Madison County's economy writes its own family-law patterns. When U.S. Steel idles the GRANITE CITY WORKS — as it has repeatedly, whipsawing the town between layoffs and restarts — support obligors face a stark rule: child support and maintenance orders continue at their existing amounts until a court modifies them, and modification under 750 ILCS 5/510 requires a SUBSTANTIAL CHANGE IN CIRCUMSTANCES and operates only from the date the motion is filed, so a laid-off steelworker who waits months to act cannot erase the arrearage that piled up in the meantime. Refinery workers at the Wood River complex and Olin-Winchester employees in East Alton present the mirror problem — net income swollen by overtime and turnaround pay that fluctuates year to year, which courts must average or normalize before running the income-shares numbers. Cross-river life adds another layer: thousands of Madison County residents work in Missouri, so support calculations routinely mix Illinois guidelines with St. Louis paychecks, and RELOCATION law matters enormously. Under 750 ILCS 5/609.2, a parent with all or a majority of parenting time needs advance written notice plus either the other parent's agreement or court approval to move more than 50 miles within Illinois — Madison County sits outside the tighter 25-mile zone reserved for Cook and the collar counties — or more than 25 miles to a residence in another state, which means a short hop across the river may fall inside the permitted radius while a move to Springfield, Chicago, or the outer Missouri suburbs triggers the full statutory process. Two more local notes: DISSIPATION claims — marital money spent for purposes unrelated to the marriage while it is breaking down — surface regularly, from gambling losses at the Alton riverboat casino to spending on affairs, and Illinois is one of the few states where 750 ILCS 5/513 lets a court order divorced parents to contribute to a child's COLLEGE EXPENSES, a live issue in a county whose graduates often land at SIUE just up the road.
The institutional map around the Edwardsville courthouse shapes how cases actually run. Contested parenting cases in the Third Circuit are routed to MEDIATION before trial, and Illinois Supreme Court rules require divorcing and separating parents to complete an approved PARENTING EDUCATION program; when parents cannot agree, the court may appoint a GUARDIAN AD LITEM or child's representative under 750 ILCS 5/506 to investigate and report on the child's best interests, with fees typically allocated between the parties. Domestic violence has its own fast lane: the ILLINOIS DOMESTIC VIOLENCE ACT authorizes EMERGENCY ORDERS OF PROTECTION issued the same day without notice to the abuser, followed by plenary hearings within weeks, and Oasis Women's Center in Alton has served survivors in the region for decades. Child-support enforcement flows through both the court and the Illinois Department of Healthcare and Family Services' Division of Child Support Services, with income-withholding orders reaching employers from the mill to Missouri companies across the river under the interstate UIFSA framework.

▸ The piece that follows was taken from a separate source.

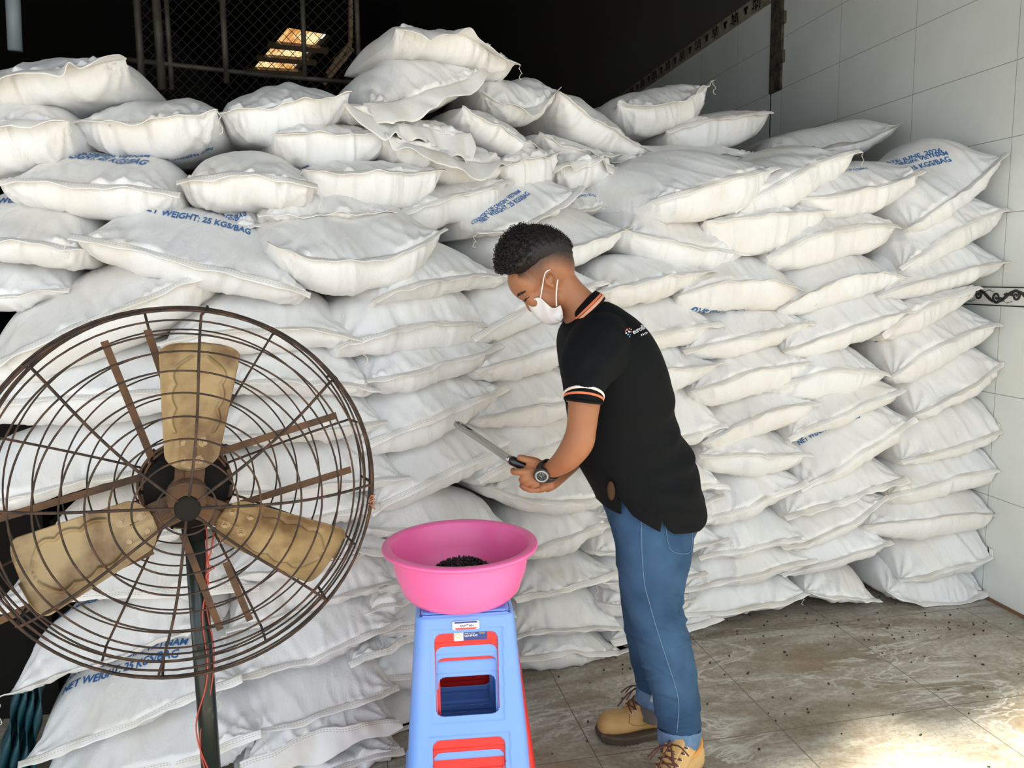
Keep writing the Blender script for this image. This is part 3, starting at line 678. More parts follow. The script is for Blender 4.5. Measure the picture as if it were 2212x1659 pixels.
# interior roof at 4.2 m with the opening of the roof light
q = [atZ(622, 60, 4.2), atZ(714, 76, 4.2), atZ(628, 168, 4.2), atZ(535, 163, 4.2)]
fx0, fx1, fy0, fy1 = -12, 10, 4.6, 15.0
vs = []
for zz in (4.2, 4.26): vs += [(fx0, fy0, zz), (fx1, fy0, zz), (fx1, fy1, zz), (fx0, fy1, zz)]+[(float(v[0]), float(v[1]), zz) for v in q]
F_ = [(0, 1, 5, 4), (1, 2, 6, 5), (2, 3, 7, 6), (3, 0, 4, 7)]
fs = F_+[tuple(i+8 for i in f[::-1]) for f in F_]+[(4, 5, 13, 12), (5, 6, 14, 13), (6, 7, 15, 14), (7, 4, 12, 15), (0, 8, 9, 1), (1, 9, 10, 2), (2, 10, 11, 3), (3, 11, 8, 0)]
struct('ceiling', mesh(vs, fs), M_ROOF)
# added unseen canopy: slanting wavy edge shaped so sun reaches the lower right floor
rc = random.Random(5)
edge = []
for i in range(90):
    x = -9+i*.155; yb_ = -.83+.36*(x-.16)+.10*math.sin(x*5.1)+.06*math.sin(x*13.7+1)+rc.uniform(-.04, .04)
    edge.append((x, yb_))
b = MB(); vs = []; 
for x, y in edge: vs += [(x, y, 3.6), (x, 4.65, 3.6), (x, y, 3.64), (x, 4.65, 3.64)]
fs = []
for i in range(len(edge)-1):
    a0, c0 = i*4, i*4+4; fs += [(a0, c0, c0+1, a0+1), (a0+2, a0+3, c0+3, c0+2), (a0, a0+2, c0+2, c0)]
b.add(vs, fs); struct('ceiling_sun_blocker', b.me(), M_PALE)
b = MB(); b.box((-1, 4.62, 3.92), (22, .05, .62)); struct('trim_5', b.me(), M_ROOF)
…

Retirement division is a Madison County specialty of necessity — splitting a USW steelworker pension or a refinery 401(k) takes a QUALIFIED DOMESTIC RELATIONS ORDER (QDRO), while SIUE faculty and staff in the State Universities Retirement System and municipal workers in IMRF require Illinois' own instrument, the QILDRO, with its distinct rules and consent requirements — and the county's split housing market, where Granite City and Alton homes can still sell for under six figures while Edwardsville subdivisions appreciate briskly, makes the house-versus-retirement tradeoff the central bargaining chip in many settlements.
For residents who cannot afford counsel, LAND OF LINCOLN LEGAL AID — the civil legal-aid network for central and southern Illinois, with a regional office in Alton — handles divorce, parenting, and order-of-protection matters for income-qualified clients, and the Madison County Bar Association can point paying clients toward the county's deep family-law bar. The practical playbook: confirm residency, since Illinois requires 90 days in the state before judgment; gather three years of tax returns, recent pay stubs — including Missouri W-2s — and statements for every retirement and bank account before filing, because discovery is faster and cheaper when you arrive organized; if the mill or plant lays you off, file a modification motion immediately rather than letting arrears accrue; never move children beyond the 609.2 radius without written notice and agreement or court approval, because unilateral relocation can cost a parent the majority of parenting time; document suspected dissipation with account statements rather than accusations; and if there is violence or a credible threat, seek an emergency order of protection at the Edwardsville courthouse first and let the divorce follow — IDVA remedies such as exclusive possession of the home, stay-away provisions, and temporary parenting terms are designed to stabilize a dangerous situation within days, not months, and as of early 2026 protective-order petitions carry no filing fee.